てな具合です。高専入学時の興味が「コンピュータすごい」だったので高専在学中はおもにプロコンが活動の中心だったわけです。

4年生頃には、コンピュータが計算する仕組みに興味を持ち

  • 並列計算すごい

に当たります。ちなみにこの「並列計算すごい」のきっかけはSETI@homeでした。結局原点は昔憧れた「天文・宇宙」なんですな。

卒業研究は研究室にあるパソコンをかき集めてPCクラスタを組み、指導教官(信号処理が専門)が考案した周波数解析アルゴリズムを、並列化して実装するといったことをしました。その後は大学院まで進んでコンピュータサイエンスを修め、並列計算に関した研究で修士号を授かり、現在の職に就きます。

電子制御工学科は月食の夢を見るか

おいらの現在の仕事は、HPCやCAEと呼ばれる分野のソフトウェア開発です。簡単にいうとシミュレーションですね。

高専時代の専攻とはだいぶ違う分野にも見えます。しかし、この分野で仕事をしていくとき、生の金属片を削ったり曲げたり引張ったりした経験、紙と鉛筆と関数電卓で歯車や軸を設計したり、回路を計算したことによって得られた知識と勘は、計算対象となる現象を知るうえで土台となってます。一方で、だからこそもっと勉強しておくべきだったと考えることが多々あり、いまでも高専時代の教科書は仕事のお供です。

昨今、スパコンが一般ニュースを賑わすように、シミュレーションは基礎科学研究から、工学的応用まで広く使われています。この仕事を通じて、高専・技術者の道に進んだ原点に戻ることがあるかもしれない。最近はそんなことを考えながら、将来を考えるようになっています。

さて、つぎのkosenconf Advent Calendarは?

次は、先日行われた高専カンファレンスin沼津で、見事に最年少実行委員長を務めあげたあらなぎちゃんです。これから高専生活の絶頂を迎えようとする彼女の文章に期待しましょう。

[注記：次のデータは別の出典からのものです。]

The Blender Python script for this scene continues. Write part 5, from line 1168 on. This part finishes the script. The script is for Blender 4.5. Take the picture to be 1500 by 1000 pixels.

*1:kosenconf Advent Calendar : 2010 なんてものが立ち上がっていたので - 京乃

*2:隣の芝を覗くこと

*3:

*4:工場見学は3年生にもあります。4年生は県外に3日間、3年生は県内を日帰り2日間です。なお、2年生時は修学旅行があり、おいらのときは韓国でした。